TO DO :: Set down, please, exactly the lines below that run from the line with "tint *= (1-0.80*sstep(5.0, 5.7, V[:, 1])[:, None])" to the line with "print('shell done', len(V), time.time()-T0)", both lines included.

COLLECTED DATA ::
::::::

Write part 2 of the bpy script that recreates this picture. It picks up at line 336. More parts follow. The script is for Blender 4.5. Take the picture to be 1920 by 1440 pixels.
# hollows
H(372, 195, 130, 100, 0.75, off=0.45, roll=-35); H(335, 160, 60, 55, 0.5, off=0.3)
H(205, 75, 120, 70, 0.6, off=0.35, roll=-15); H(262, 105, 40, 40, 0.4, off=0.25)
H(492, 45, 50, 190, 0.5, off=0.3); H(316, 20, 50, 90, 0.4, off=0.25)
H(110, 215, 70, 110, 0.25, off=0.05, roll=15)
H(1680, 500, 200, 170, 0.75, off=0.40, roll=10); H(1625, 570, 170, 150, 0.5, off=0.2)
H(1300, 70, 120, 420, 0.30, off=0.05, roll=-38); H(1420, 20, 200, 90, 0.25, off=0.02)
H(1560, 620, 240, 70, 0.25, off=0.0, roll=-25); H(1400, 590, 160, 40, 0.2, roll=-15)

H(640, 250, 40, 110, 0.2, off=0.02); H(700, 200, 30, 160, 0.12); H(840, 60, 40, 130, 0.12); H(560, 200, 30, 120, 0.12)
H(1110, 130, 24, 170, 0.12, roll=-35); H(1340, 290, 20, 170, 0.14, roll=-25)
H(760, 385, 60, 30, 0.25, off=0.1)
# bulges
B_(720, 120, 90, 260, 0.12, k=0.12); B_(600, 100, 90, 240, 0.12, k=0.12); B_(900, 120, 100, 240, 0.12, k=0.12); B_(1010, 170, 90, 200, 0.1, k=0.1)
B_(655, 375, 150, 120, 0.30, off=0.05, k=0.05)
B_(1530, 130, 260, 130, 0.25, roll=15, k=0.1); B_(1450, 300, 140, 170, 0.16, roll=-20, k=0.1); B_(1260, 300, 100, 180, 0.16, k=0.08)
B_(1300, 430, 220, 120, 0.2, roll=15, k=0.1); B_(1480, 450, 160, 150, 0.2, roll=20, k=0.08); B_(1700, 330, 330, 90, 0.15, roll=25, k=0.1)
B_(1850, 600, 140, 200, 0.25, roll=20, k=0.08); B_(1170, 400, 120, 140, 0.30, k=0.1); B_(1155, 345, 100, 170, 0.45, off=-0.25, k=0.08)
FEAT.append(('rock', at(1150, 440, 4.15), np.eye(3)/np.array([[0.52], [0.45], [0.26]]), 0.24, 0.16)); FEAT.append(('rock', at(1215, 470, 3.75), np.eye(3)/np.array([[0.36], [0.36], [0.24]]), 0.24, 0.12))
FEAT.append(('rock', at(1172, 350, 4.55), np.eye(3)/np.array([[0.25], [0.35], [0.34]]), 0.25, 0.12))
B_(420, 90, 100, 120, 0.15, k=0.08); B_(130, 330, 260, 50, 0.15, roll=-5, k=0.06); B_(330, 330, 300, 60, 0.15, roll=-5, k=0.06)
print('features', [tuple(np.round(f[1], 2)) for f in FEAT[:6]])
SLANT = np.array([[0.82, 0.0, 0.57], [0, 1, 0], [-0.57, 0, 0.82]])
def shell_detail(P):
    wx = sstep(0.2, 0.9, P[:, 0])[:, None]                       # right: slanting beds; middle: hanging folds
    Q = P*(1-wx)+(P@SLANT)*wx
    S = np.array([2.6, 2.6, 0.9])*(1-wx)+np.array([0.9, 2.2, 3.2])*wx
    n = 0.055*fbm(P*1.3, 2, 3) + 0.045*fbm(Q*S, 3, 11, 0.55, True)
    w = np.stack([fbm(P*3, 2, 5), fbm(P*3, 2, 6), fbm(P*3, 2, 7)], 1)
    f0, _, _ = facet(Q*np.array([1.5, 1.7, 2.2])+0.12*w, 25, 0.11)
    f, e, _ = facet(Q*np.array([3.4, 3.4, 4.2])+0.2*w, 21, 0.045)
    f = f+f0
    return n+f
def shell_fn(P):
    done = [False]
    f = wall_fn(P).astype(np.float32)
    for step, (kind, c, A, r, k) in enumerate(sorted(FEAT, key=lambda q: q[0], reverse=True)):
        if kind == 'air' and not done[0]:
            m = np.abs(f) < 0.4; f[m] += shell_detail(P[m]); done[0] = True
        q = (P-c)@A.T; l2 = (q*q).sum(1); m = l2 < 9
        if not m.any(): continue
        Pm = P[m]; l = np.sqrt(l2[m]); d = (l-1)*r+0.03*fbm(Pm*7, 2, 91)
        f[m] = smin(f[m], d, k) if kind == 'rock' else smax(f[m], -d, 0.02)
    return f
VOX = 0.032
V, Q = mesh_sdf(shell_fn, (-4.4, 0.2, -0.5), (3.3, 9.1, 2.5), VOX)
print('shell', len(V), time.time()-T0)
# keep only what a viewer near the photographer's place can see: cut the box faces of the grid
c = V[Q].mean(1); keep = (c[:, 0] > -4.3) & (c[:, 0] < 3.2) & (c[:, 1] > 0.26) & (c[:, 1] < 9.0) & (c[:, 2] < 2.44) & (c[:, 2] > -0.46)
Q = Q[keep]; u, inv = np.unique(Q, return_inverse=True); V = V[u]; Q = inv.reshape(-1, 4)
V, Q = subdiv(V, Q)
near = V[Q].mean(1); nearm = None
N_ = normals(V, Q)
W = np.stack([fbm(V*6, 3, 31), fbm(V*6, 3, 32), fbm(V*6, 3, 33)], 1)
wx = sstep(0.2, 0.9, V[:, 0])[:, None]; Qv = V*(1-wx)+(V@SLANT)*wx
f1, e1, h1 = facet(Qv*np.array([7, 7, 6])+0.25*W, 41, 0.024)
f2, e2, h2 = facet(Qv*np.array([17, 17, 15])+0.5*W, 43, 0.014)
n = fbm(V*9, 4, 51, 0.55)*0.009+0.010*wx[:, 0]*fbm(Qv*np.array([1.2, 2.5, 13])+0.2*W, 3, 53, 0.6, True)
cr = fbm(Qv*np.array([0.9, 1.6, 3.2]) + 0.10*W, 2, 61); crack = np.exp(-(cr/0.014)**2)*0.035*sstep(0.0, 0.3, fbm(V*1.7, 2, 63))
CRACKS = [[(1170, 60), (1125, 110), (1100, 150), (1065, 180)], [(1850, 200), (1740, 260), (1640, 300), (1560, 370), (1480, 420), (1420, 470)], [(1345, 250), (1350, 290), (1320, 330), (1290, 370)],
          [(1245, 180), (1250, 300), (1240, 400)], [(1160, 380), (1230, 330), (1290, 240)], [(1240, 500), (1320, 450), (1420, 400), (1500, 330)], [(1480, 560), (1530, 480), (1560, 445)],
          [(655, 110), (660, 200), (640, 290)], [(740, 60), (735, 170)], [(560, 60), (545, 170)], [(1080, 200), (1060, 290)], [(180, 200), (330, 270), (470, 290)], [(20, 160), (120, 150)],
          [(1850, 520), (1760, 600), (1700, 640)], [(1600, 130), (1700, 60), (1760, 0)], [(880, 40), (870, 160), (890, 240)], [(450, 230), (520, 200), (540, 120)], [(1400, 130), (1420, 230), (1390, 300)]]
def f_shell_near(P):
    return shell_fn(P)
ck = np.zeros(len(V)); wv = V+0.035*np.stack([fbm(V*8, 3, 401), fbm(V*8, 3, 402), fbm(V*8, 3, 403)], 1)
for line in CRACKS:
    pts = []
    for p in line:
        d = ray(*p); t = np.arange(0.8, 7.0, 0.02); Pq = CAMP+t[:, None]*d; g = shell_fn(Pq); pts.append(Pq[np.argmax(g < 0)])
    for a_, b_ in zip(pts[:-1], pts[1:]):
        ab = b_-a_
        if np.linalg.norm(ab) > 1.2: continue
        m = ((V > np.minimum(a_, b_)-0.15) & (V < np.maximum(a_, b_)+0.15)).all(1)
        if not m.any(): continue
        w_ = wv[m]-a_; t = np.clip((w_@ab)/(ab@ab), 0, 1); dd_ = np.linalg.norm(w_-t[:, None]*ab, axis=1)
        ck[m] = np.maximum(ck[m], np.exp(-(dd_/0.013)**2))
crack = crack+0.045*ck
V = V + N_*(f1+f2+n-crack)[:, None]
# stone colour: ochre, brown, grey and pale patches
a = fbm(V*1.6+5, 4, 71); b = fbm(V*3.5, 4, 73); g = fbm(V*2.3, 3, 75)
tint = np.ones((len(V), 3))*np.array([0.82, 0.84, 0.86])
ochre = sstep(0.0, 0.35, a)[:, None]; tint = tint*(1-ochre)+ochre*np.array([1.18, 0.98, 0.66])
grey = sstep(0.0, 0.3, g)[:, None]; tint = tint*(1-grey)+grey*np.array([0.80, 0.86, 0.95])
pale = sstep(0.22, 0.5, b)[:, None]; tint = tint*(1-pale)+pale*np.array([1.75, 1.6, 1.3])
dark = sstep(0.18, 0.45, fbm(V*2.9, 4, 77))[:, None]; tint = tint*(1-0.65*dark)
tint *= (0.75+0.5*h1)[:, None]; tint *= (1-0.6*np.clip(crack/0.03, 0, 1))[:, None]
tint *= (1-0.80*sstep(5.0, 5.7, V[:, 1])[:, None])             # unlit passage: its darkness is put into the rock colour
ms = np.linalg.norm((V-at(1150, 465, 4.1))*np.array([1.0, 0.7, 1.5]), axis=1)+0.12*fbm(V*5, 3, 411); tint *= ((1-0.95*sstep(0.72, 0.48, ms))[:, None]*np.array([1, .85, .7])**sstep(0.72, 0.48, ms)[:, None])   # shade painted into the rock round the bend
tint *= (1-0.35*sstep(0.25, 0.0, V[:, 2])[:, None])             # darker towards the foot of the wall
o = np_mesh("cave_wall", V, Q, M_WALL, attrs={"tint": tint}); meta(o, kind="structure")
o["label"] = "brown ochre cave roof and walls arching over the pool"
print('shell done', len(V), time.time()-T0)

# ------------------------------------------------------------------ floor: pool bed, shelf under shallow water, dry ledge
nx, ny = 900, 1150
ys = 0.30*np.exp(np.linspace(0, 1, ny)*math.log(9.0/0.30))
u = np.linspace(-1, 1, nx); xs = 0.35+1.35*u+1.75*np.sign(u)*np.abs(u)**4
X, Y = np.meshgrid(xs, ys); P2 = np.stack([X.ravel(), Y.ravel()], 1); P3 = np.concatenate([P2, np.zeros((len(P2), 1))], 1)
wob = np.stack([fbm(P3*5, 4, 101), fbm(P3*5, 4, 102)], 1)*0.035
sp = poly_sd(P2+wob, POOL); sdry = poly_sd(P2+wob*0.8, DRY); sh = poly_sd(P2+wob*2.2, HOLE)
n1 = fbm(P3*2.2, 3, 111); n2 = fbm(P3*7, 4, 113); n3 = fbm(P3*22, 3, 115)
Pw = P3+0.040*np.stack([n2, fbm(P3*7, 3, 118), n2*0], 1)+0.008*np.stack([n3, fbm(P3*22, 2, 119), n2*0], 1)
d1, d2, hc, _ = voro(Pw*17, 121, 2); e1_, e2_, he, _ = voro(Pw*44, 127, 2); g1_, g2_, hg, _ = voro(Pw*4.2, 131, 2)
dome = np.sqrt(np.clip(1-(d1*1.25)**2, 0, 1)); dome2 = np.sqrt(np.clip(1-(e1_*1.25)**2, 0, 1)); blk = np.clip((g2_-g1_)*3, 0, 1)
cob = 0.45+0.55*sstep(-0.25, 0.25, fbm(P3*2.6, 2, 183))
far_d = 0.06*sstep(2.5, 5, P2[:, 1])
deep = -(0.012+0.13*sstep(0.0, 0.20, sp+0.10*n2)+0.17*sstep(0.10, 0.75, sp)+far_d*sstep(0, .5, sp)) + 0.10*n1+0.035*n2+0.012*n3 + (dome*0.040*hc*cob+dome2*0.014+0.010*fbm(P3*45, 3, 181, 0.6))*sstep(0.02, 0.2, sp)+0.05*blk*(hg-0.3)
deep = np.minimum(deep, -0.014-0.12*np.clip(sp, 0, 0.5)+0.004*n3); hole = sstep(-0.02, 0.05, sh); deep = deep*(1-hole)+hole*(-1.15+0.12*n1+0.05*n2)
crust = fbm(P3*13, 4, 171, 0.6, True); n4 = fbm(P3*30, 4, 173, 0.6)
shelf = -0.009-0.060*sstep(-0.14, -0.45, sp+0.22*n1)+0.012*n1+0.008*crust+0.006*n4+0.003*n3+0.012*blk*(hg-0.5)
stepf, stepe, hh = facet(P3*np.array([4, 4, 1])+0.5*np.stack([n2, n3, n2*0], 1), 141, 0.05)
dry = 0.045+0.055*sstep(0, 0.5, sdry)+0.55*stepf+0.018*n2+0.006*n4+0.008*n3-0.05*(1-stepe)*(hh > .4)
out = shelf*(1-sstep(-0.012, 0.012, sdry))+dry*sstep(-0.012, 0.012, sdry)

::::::

OUTPUT OF THE EXERCISE ::
tint *= (1-0.80*sstep(5.0, 5.7, V[:, 1])[:, None])             # unlit passage: its darkness is put into the rock colour
ms = np.linalg.norm((V-at(1150, 465, 4.1))*np.array([1.0, 0.7, 1.5]), axis=1)+0.12*fbm(V*5, 3, 411); tint *= ((1-0.95*sstep(0.72, 0.48, ms))[:, None]*np.array([1, .85, .7])**sstep(0.72, 0.48, ms)[:, None])   # shade painted into the rock round the bend
tint *= (1-0.35*sstep(0.25, 0.0, V[:, 2])[:, None])             # darker towards the foot of the wall
o = np_mesh("cave_wall", V, Q, M_WALL, attrs={"tint": tint}); meta(o, kind="structure")
o["label"] = "brown ochre cave roof and walls arching over the pool"
print('shell done', len(V), time.time()-T0)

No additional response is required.